Some games that look like BOA games but aren’t include “dude smasher” games like Magic, Hearthstone, and Netrunner (as you usually play three rounds max against a single opponent); drafting games like Bunny Kingdom or 7 Wonders (as your actions in earlier rounds dictate what you do in later ones); and fast social deduction games like One Night Ultimate Werewolf (as you’re not playing multiple rounds in one game – you’re playing multiple very short games).
One of the most interesting interpretations of BOA design is Condottiere. Condottiere is a sort of hybrid between BOA and conventional design because “getting a new hand” and “starting a new round” isn’t a 1:1 ratio: Players draw new hands once all but one player are out of cards. This means that players with bad hands can force balance on average by increasing the number of hands per game, while a player with a great hand might be tempted to string their hand across multiple rounds while flirting with the disaster of throwing away most of their good cards. I still haven’t seen this mechanic anywhere else meaningful, and it remains a great source of inspiration for me.
BOA Constrictions
Despite the several advantages of BOA design, games of that nature have a tiny foothold in the tabletop game industry as a whole, for reasons both meaningful and coincidental.
Part of the reason for the modern unpopularity of BOA design might be due to the meteoric rise of video games right around when the properties of a “well-designed” board game were starting to become mainstream around designers.

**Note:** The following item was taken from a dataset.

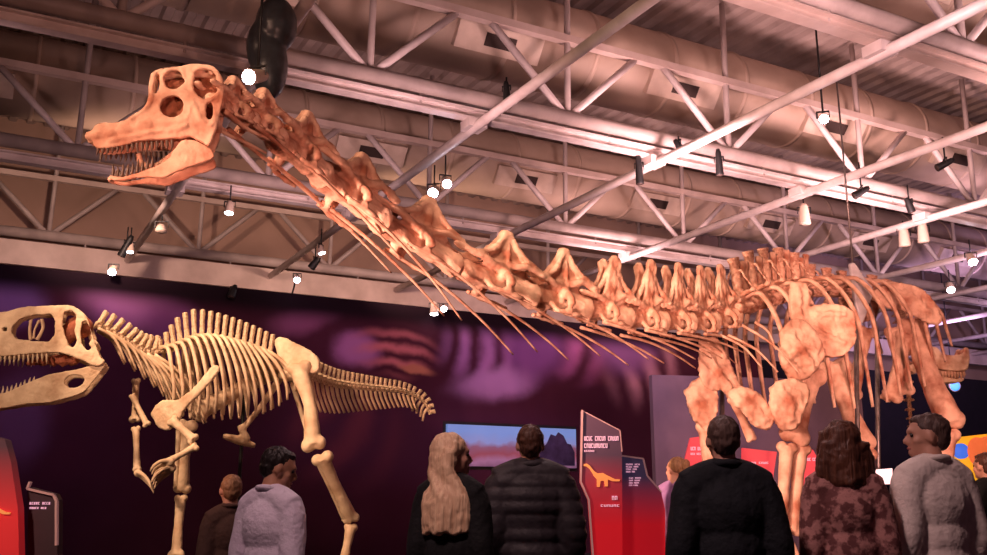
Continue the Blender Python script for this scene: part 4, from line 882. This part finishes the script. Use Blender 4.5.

It stood to reason that a balanced board game should resemble a balanced video game, with players selecting an asymmetric faction, strategy, or character near the beginning of the game and having a roughly even chance of winning with it at equal player skills.
Another, perhaps more legitimate reason is that it’s hard to build a sense of momentum in a BOA game because each round is specifically detached from the next. You can have excitement and progress within a round, but compared to an Agricola or Dominion where a player’s engine and strategy slowly builds up to a splashy finish, BOA games frequently feel more “even”, with emotional impact primarily arising from unusual situations that may not always occur every game.
BOA games also have many more restrictions than conventional games. As discussed, BOA games have to have a long series of short rounds, each of which randomly redistributes starting positions. There’s only so many ways you can achieve this, and many of the good ones have been covered by conventional games. There are additional UX concerns with this system, as you need the redistribution itself to be relatively quick and painless (like shuffling and dealing out a deck of cards, as is common) and the scorekeeping to be something more modern than someone having to grab a pencil and sheet of paper. That said, I believe that BOA games are so overlooked by modern tabletop designers that their true potential remains unexplored – maybe there’s some mechanic hiding in the BOA space waiting to revolutionize the industry.
Conclusion
All game designers can fall victim to a kind of design myopia, where we grow so used to the evaluations and demands of our particular slice of the community that we forget that there are many ways to make a fun, dynamic game, some less mainstream than others. Looking at BOA games has been extremely helpful for me in this regard, and I hope to one day find even more interesting methods of balancing a game and keeping its players happy.